Le talent, c'est quelquefois une étincelle pure qui jaillit sans leçon, sans effort, c'est quelquefois Dominique Blanchar ou Edith Piaf. Là, personne ne s'y trompe.
C'est aussi, c'est souvent un long travail, une longue patience, une longue discipline, et c'est alors bien émouvant de voir le visage d'un grand comédien émerger lentement de l'image falote et maladroite de ses vingt ans.
Le talent, cela s'apprend aussi.
Qu'on ne galvaude pas, à l'usage de quelques jeunes personnes qui déclarent : « Je veux faire du cinéma », parce que le cinéma est à leur sens moins fatigant que la dactylographie et plus lucratif que la prostitution, ce titre de noblesse des bons ouvriers : comédien.
La foule qui ne réfléchit pas avec sa tête mais avec son cœur leur donne la gloire, la fortune et même un bel enterrement.
Elle leur pardonne leurs impertinences, leurs opinions, les
bêtises qu'ils énoncent parfois lorsqu'ils disent leur propre texte ; leurs folies.
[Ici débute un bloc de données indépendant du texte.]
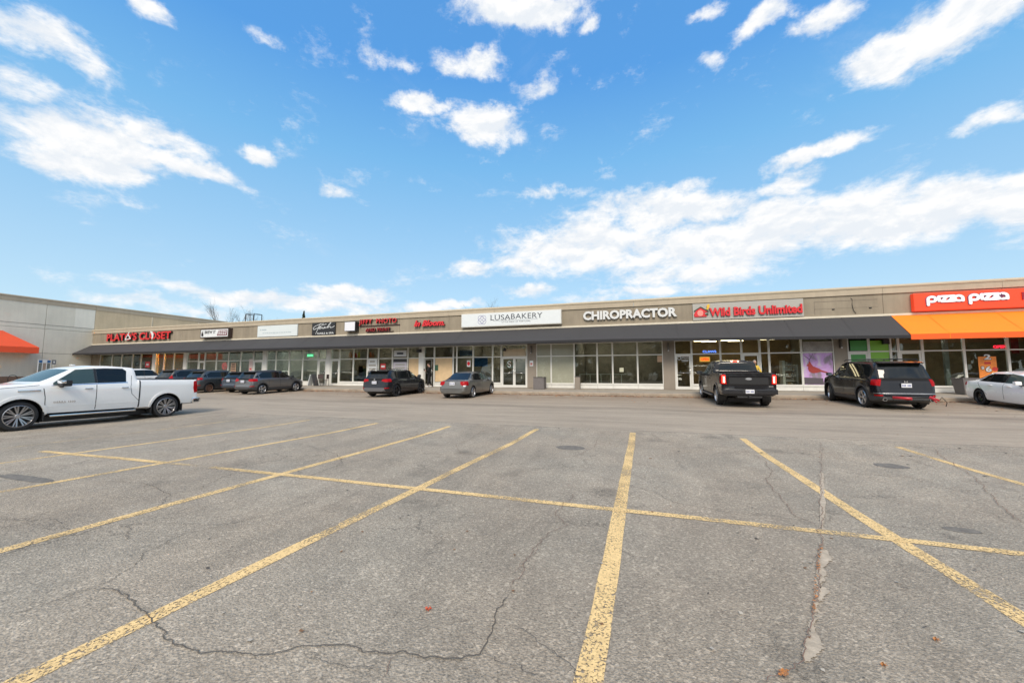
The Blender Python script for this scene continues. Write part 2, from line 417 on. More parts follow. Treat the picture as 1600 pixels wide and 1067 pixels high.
def text(s, X0, X1, Z0, Z1, Y, depth, mats, name, parent, offset=0.0, shear=0.0, spacing=1.0, world_=True):
    """lettering on a plane facing -Y; front face first material, sides second; letters fill the given box"""
    me = text_geo(s, offset, shear, .5, spacing)
    xs = [v.co.x for v in me.vertices]; ys = [v.co.y for v in me.vertices]
    x0, x1, y0, y1 = min(xs), max(xs), min(ys), max(ys)
    for v in me.vertices:
        v.co = Vector((X0+(v.co.x-x0)/(x1-x0)*(X1-X0), Y-depth*(v.co.z+.5), Z0+(v.co.y-y0)/(y1-y0)*(Z1-Z0)))
    me.materials.clear()
    mats = mats if isinstance(mats, (list, tuple)) else [mats]
    for m in mats: me.materials.append(m)
    me.update()
    for p in me.polygons: p.material_index = 0 if (len(mats) == 1 or p.normal.y < -.7) else 1
    me.name = name
    o = link(name, me, parent)
    if world_ and parent is not None: place_at(o, parent)
    return o

def strokes(paths, r, Y, depth, mats, name, parent, world_=True, sq=False):
    """round-ended flat strokes on a plane facing -Y: each path a list of (X, Z)"""
    bm = bmesh.new()
    for path in paths:
        for i in range(len(path)-1):
            a = Vector(path[i]); b = Vector(path[i+1]); d = (b-a)
            if d.length < 1e-5: continue
            ang = math.atan2(d.y, d.x); pts = []
            for k in range(7): t = ang+math.pi/2+math.pi*k/6; pts.append((a.x+r*math.cos(t), a.y+r*math.sin(t)))
            for k in range(7): t = ang-math.pi/2+math.pi*k/6; pts.append((b.x+r*math.cos(t), b.y+r*math.sin(t)))
            dy = random.uniform(0, .0012)
            prism(bm, pts, 1, Y-depth-dy, Y)
    return finish(bm, name, mats, parent, world_=world_)

def arc(cx, cz, rx, rz, a0, a1, n=12): return [(cx+rx*math.cos(R(a0+(a1-a0)*i/n)), cz+rz*math.sin(R(a0+(a1-a0)*i/n))) for i in range(n+1)]

# ------------------------------------------------------------------ ground
def gz(Y):
    if Y < 9: return -1.66
    if Y > 22.8: return -1.25
    t = (Y-9)/13.8
    return -1.66+.41*(t*t*(3-2*t)*.35+t*.65)
def G(px, py):
    d = pray(px, py); z = -1.5
    for _ in range(40): q = d*(z/d.z); z = gz(q.y)
    return Vector((q.x, q.y, z))
def FX(px, Y=26.0, py=560):
    d = pray(px, py); return d.x*Y/d.y
def onY(px, py, Y): d = pray(px, py); return d*(Y/d.y)

bm = bmesh.new()
ysl = [-400, -120, -40, -10, -2]+[i*.5 for i in range(0, 47)]+[24, 60, 200, 900]
xsl = [-900, -200, -90, -60]+[i*2.5 for i in range(-20, 17)]+[60, 120, 300, 900]
grid = [[bm.verts.new((x, y, gz(y))) for x in xsl] for y in ysl]
for j in range(len(ysl)-1):
    for i in range(len(xsl)-1): bm.faces.new([grid[j][i], grid[j][i+1], grid[j+1][i+1], grid[j+1][i]])
tag(finish(bm, 'parking_lot', M_ASPH, smooth=True), kind='structure')

def ribbon(bm, pts, wfun, dz, mi=0):
    rows = []
    for i, p in enumerate(pts):
        d = pts[min(i+1, len(pts)-1)]-pts[max(i-1, 0)]; n_ = Vector((-d.y, d.x)).normalized()
        wl, wr = wfun(i, p)
        rows.append([bm.verts.new((p.x+n_.x*s, p.y+n_.y*s, gz(p.y+n_.y*s)+dz)) for s in (wl, -wr)])
    for i in range(len(rows)-1):
        f = bm.faces.new([rows[i][0], rows[i][1], rows[i+1][1], rows[i+1][0]]); f.material_index = mi

def sub(a, b, step):
    n = max(1, int((b-a).length/step)); return [a.lerp(b, i/n) for i in range(n)]

def line_mark(p0, p1, w, mat, name='painted_line', ext0=0, ext1=0, dz=.004):
    a = G(*p0); b = G(*p1); a = Vector((a.x, a.y)); b = Vector((b.x, b.y)); d = (b-a).normalized()
    a = a-d*ext0; b = b+d*ext1
    pts = sub(a, b, .15)+[b]
    ph = random.uniform(0, 90)
    pts = [p+Vector((mnoise.noise(Vector((p.y*.5+ph, 1, 1)))*.02, mnoise.noise(Vector((p.x*.5+ph, 3, 1)))*.02)) for p in pts]
    bm = bmesh.new()
    ribbon(bm, pts, lambda i, p: (w/2*(1+.10*mnoise.noise(Vector((p.x*3, p.y*3, ph)))), w/2*(1+.10*mnoise.noise(Vector((p.x*3, p.y*3, ph+5))))), dz)
    return tag(finish(bm, name, mat), kind='structure')

line_mark((26, 1066), (840, 670), .145, M_YEL, ext0=2.4)
line_mark((921, 1066), (989, 676), .155, M_YEL, ext0=3.2)
line_mark((1600, 970), (1160, 685), .150, M_YEL, ext0=4.5)
line_mark((1600, 757), (1402, 698), .130, M_YEL, ext0=8)
line_mark((0, 861), (703, 666), .150, M_YEL, ext0=3.5)
line_mark((0, 769), (590, 661), .140, M_YEL, ext0=4)
line_mark((0, 724), (484, 656), .120, M_YEL, ext0=5)
line_mark((60, 694), (376, 655), .11, M_YEL2, ext0=5)
line_mark((66, 705), (258, 723), .14, M_YEL, dz=.006)
line_mark((258, 723), (330, 730), .10, M_YEL2, dz=.006)
line_mark((330, 730), (640, 762), .125, M_YEL, dz=.006)
line_mark((640, 762), (1400, 843), .125, M_YEL, dz=.006)
line_mark((1400, 843), (1600, 866), .125, M_YEL, dz=.006, ext1=7)

def C3(*p): return [(x/2, 620+y/2) for x, y in p]
def C4(*p): return [(800+x/2, 620+y/2) for x, y in p]
CR = [(C3((250,272),(290,268),(370,265),(455,270),(500,285),(530,305),(490,345),(440,365),(360,385),(250,430),(130,445),(0,500)), 9, 0),
 (C3((820,375),(700,400),(600,425),(520,455),(440,490),(400,540),(350,575),(300,595),(240,615),(150,650),(0,695)), 8, 0),
 (C3((300,595),(370,600),(395,620),(410,650),(460,680),(480,710),(510,745),(530,770),(600,795),(700,797),(800,805),(880,795),(940,775),(1050,772),(1120,780),(1200,805),(1300,812),(1400,810),(1500,805),(1520,790),(1530,740),(1550,680),(1590,620)), 13, 0),
 (C3((380,400),(410,410),(415,450)), 8, 0), (C3((530,305),(620,290),(720,240),(860,235)), 7, 0),
 (C3((950,150),(1010,165),(1050,180),(1070,205),(1030,225),(960,250)), 11, 0), (C3((1510,105),(1470,130),(1425,150),(1440,175),(1600,195)), 12, 1),
 (C3((0,380),(40,388),(170,383),(210,400)), 9, 0), (C3((960,800),(1000,825),(1100,845),(1190,850)), 6, 0), (C3((1220,810),(1200,870),(1190,894)), 7, 1),
 (C3((510,800),(430,835),(390,870),(380,894)), 6, 0), (C3((1520,805),(1560,825),(1600,840)), 8, 0), (C3((380,405),(560,375),(700,330),(840,300)), 6, 0),
 (C3((740,215),(830,205)), 10, 0), (C3((0,500),(60,480),(200,430),(330,395)), 7, 0), (C3((370,400),(520,395),(680,400),(840,372),(960,330)), 6, 0),
 (C4((720,165),(780,195),(820,235),(790,260),(830,300),(870,345),(900,380),(955,405)), 11, 1),
 (C4((130,200),(200,230),(340,270),(450,300),(520,335),(640,355),(760,370),(900,385),(955,408)), 8, 0),
 (C4((200,300),(175,330),(135,365),(160,400),(110,430),(60,490),(30,560),(0,600)), 9, 1), (C4((270,130),(255,160),(200,185),(130,195)), 10, 1),
 (C4((60,195),(150,193)), 8, 0), (C4((1320,160),(1340,185),(1370,205),(1440,250),(1480,290),(1540,350),(1600,400)), 12, 1),
 (C4((570,150),(720,165),(760,175),(860,180),(965,170)), 9, 0), (C4((800,700),(870,710),(920,730)), 6, 0), (C4((800,740),(830,790),(850,850)), 5, 0),
 (C4((0,725),(60,765),(120,800),(190,850),(190,890)), 7, 0), (C4((0,835),(50,865),(120,890)), 8, 0), (C4((430,115),(465,135)), 14, 0),
 (C4((965,140),(966,300),(966,420),(957,560),(945,650),(920,740),(912,830),(850,870),(790,894)), 10, 1), (C4((965,150),(1150,152),(1330,160),(1600,180)), 10, 0),
 (C4((380,120),(520,122),(700,128)), 8, 0), (C4((0,560),(40,520),(100,455)), 6, 1)]
bm = bmesh.new()
for k, (pp, w, mi) in enumerate(CR):
    P = [G(*p) for p in pp]; P = [Vector((p.x, p.y)) for p in P]; pts = []
    for i in range(len(P)-1): pts += sub(P[i], P[i+1], .014 if P[i].y < 6 else .05)
    pts.append(P[-1]); q = []
    for i, p in enumerate(pts):
        n_ = mnoise.noise_vector(Vector((p.x*3.1, p.y*3.1, k*.7)))*.05+mnoise.noise_vector(Vector((p.x*14, p.y*14, k)))*.022+mnoise.noise_vector(Vector((p.x*30, p.y*30, k)))*.014+mnoise.noise_vector(Vector((p.x*70, p.y*70, k)))*.007
        q.append(Vector((p.x+n_.x, p.y+n_.y)))
    L = len(q); wm = w/1000*.62
    def wf(i, p, wm=wm, L=L, k=k):
        t = min(1, (i+1)/6, (L-i)/6); n_ = .55+.9*abs(mnoise.noise(Vector((p.x*9, p.y*9, k))))+.6*abs(mnoise.noise(Vector((p.x*31, p.y*31, k))))
        return wm*.5*t*n_, wm*.5*t*(1.5-.6*n_ if n_ < 1.5 else .6)
    ribbon(bm, q, wf, .008+.0003*k, mi)
tag(finish(bm, 'asphalt_cracks', [M_CRACK, M_CRACK2]), kind='structure')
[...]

Elle sent confusément que les règles communes ne s'appliquent pas aux monstres.
Un soir, l'un des plus grands, Frédérik Lemaître, se produisit en scène dans un fâcheux état d'ébriété et injuria le public.
La salle gronda. Le directeur exigea que Lemaître présentât des excuses. Il bondit alors devant le rideau et déclara avec hauteur :
— Je vous ai traité d'imbéciles. C'est vrai. Je m'en excuse. J'ai tort,
Et à cette insolence suprême répondit un tonnerre d'applaudissements.
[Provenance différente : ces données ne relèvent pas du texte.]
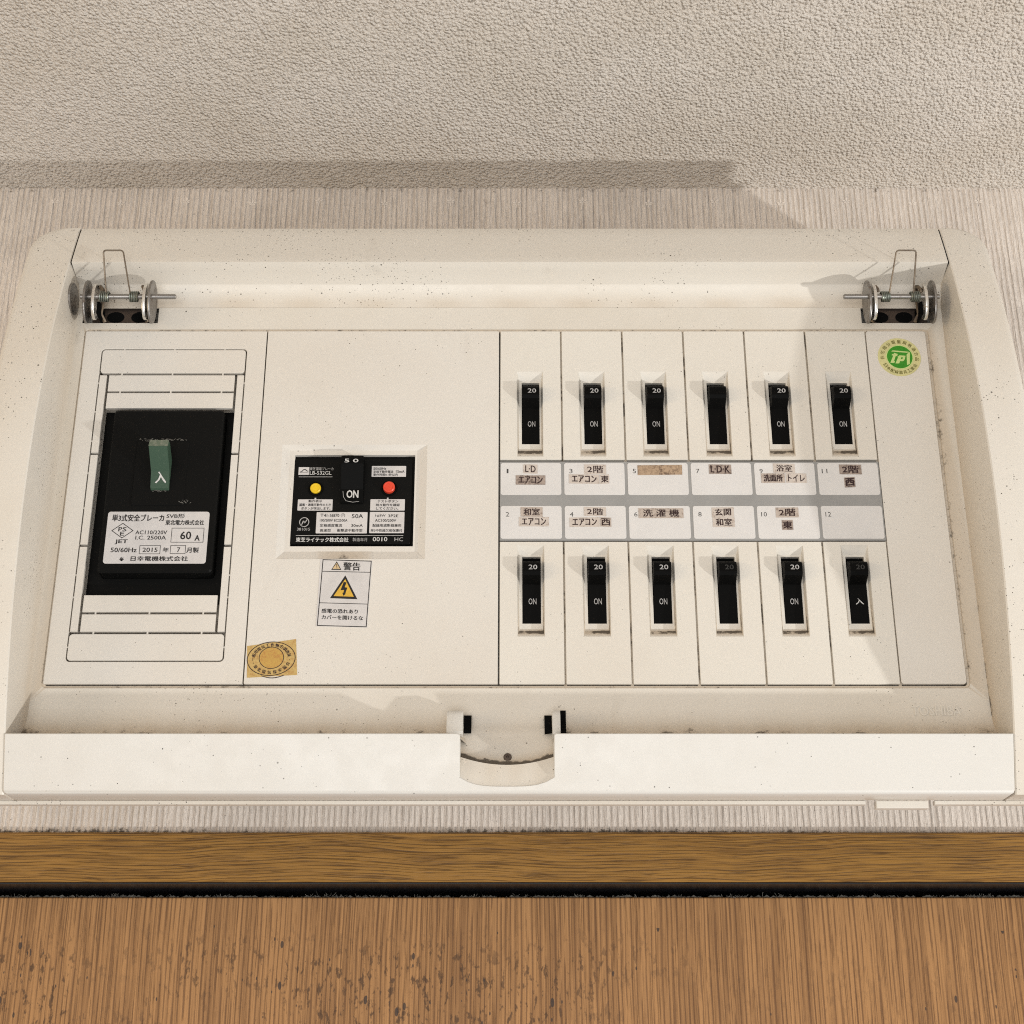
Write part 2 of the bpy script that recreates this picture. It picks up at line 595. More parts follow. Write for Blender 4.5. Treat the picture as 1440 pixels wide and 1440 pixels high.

Les moins intelligents ont encore l'intelligence de leur métier. Les plus intelligents, comme François Périer, disent :
— Il n'y a pas de volupté plus grande que de faire rire une salle... De déclencher ce rire sciemment, de le sentir naître, s'enfler, éclater... De le retenir et de le provoquer encore... Après avoir connu ce moment, je veux bien mourir.
C'est à cette volupté qu'aspirent cette semaine quelques élèves du Conservatoire, cette étrange école où travailler s'appelle jouer.